▸ **Given exercise**: Transcribe, verbatim, every line from the start of the entries through the line that contains "# floor level"; include both boundary lines and omit all others.

(Records from a data source)
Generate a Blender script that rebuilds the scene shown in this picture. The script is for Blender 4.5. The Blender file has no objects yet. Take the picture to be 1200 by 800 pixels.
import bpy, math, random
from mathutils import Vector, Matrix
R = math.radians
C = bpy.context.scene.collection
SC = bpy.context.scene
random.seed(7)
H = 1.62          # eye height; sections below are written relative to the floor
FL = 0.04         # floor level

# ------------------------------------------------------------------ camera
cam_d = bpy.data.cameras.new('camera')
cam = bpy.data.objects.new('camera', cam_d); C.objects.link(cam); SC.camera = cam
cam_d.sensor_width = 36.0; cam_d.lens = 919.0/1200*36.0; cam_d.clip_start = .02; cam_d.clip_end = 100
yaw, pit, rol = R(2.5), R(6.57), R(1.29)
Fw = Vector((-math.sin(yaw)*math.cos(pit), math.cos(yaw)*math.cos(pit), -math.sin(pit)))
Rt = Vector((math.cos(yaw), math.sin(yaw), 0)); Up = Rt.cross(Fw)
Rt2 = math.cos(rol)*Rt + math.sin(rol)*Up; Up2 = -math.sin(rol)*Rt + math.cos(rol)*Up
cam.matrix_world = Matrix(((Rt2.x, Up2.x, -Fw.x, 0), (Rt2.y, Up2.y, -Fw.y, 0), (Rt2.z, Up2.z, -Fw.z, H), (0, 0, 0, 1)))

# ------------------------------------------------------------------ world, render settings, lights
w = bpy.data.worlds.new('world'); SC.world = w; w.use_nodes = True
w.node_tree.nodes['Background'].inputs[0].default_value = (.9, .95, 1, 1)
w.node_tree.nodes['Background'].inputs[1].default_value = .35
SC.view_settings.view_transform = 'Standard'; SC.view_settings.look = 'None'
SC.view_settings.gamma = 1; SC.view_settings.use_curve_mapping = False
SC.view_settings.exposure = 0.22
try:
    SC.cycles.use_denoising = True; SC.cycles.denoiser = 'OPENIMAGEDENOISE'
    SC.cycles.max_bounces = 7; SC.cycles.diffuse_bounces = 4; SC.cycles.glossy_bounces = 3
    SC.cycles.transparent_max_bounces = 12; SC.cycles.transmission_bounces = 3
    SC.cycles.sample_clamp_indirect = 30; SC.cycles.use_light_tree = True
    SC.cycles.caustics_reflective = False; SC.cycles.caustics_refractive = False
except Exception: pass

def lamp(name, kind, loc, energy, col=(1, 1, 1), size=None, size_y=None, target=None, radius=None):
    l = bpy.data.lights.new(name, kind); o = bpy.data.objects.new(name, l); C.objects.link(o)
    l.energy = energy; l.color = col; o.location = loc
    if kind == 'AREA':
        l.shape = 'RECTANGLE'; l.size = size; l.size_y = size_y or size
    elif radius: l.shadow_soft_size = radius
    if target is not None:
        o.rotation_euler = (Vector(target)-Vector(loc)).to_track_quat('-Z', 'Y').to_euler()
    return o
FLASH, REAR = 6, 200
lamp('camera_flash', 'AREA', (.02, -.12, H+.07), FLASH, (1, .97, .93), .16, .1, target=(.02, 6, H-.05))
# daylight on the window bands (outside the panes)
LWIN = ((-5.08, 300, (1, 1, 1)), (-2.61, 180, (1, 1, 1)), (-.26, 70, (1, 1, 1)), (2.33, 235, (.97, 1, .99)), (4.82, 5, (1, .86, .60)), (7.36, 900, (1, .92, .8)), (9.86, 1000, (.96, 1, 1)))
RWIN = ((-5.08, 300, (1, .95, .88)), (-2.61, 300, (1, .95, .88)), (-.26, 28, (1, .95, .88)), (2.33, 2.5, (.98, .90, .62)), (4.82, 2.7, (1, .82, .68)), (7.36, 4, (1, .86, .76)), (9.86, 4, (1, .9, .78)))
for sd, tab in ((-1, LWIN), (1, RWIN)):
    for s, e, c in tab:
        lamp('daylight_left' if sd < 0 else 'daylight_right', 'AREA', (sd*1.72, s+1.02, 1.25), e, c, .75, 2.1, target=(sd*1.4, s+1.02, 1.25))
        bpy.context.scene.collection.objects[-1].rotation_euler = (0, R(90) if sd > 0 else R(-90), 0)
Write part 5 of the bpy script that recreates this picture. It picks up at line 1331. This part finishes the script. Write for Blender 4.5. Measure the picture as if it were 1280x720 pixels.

▸ **Solution**:
Generate a Blender script that rebuilds the scene shown in this picture. The script is for Blender 4.5. The Blender file has no objects yet. Take the picture to be 1200 by 800 pixels.
import bpy, math, random
from mathutils import Vector, Matrix
R = math.radians
C = bpy.context.scene.collection
SC = bpy.context.scene
random.seed(7)
H = 1.62          # eye height; sections below are written relative to the floor
FL = 0.04         # floor level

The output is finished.